Both poetry and songlines are inefficient and hard to use as information storage devices when compared to writing. (That is, once writing's infrastructure has developed: Inexpensive writing supplies, and a written language.) As writing becomes available to a preliterate people, it displaces poetry, songlines, and such for commodity activities such as remembering names, dates, and taxes paid.
Poetry survives today not as a memory enhancer, but as artistic expression. Its divorce from commodity memorizing is what has allowed it to evolve into so many different forms over the centuries.
The culture of the samurai developed in Japan during the 150-year period of unrest before Japan was unified by Toyotomi Hideyoshi.
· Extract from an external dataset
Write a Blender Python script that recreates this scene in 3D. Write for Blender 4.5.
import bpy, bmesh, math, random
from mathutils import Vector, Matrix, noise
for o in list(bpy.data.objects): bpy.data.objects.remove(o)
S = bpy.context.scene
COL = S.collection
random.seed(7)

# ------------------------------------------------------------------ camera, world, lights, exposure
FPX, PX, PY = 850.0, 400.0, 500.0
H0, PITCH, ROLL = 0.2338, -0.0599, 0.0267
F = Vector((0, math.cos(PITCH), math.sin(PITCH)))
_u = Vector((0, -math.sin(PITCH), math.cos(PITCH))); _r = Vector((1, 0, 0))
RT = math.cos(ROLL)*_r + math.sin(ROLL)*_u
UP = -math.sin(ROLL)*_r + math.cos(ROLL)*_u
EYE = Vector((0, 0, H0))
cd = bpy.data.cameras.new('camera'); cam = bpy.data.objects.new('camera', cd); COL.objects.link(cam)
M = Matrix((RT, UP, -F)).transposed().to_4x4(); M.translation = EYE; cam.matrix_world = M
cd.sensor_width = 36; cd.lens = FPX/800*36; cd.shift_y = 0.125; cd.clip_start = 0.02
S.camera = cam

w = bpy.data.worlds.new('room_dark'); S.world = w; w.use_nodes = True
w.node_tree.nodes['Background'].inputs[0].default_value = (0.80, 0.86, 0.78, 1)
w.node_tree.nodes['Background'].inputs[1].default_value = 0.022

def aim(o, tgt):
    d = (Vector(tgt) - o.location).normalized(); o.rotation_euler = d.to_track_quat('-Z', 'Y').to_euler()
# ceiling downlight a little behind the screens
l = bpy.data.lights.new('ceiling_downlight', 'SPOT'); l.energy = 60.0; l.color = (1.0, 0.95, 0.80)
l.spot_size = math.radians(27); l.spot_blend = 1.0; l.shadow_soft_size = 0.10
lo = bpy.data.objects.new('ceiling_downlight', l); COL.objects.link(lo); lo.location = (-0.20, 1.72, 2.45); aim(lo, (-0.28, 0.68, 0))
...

During this time, samurai had a demanding, commodity-level job to perform: protecting their master from the unrest of the period.
But some of the people most famous for being samurai come from the period immediately following the unification. With unification, the commodity use for samurais declined, and they had a chance to "perfect their art", unfettered by the day-to-day demands of actually doing commodity samurai work.
Likewise, horse people and horses of today perform at much higher standards than did those of the pre-automobile era.
Another Roger Rule: The "Golden Age" craftspeople and practitioners of a technology will be those who flourish as the commodity aspect of using the technology is displaced.
As one technology replaces another, the commodity uses of the older technology will be those that disappear first. If the technology survives replacement, it will be because there is an element of personal or artistic expression involved in using the old technology that isn't involved in using the new technology.
That part of the old technology that survives will be the highest quality part, and the practice and practitioners will be of higher quality than the average practice and practitioners were during the old technology's heyday, when it had to service a commodity as well as quality market.
T-shirts will replace tattoos as standard body decoration because they are the high technology substitute, but tattoos will survive as an art form. This is the “tattoos and T-shirts” phenomenon.
This 26 Jan 13 Economist article, Only the digital dies, is about technology extinction. What it doesn't bring up is the importance of personal expression to an obsolete technology's survival.
This 14 Jun 14 Economist article, Second wind Some traditional businesses are thriving in an age of disruptive innovation, talks about companies and industries which are surviving on what I call personal expression. One of the more striking in its size and profitability is mechanical wristwatches.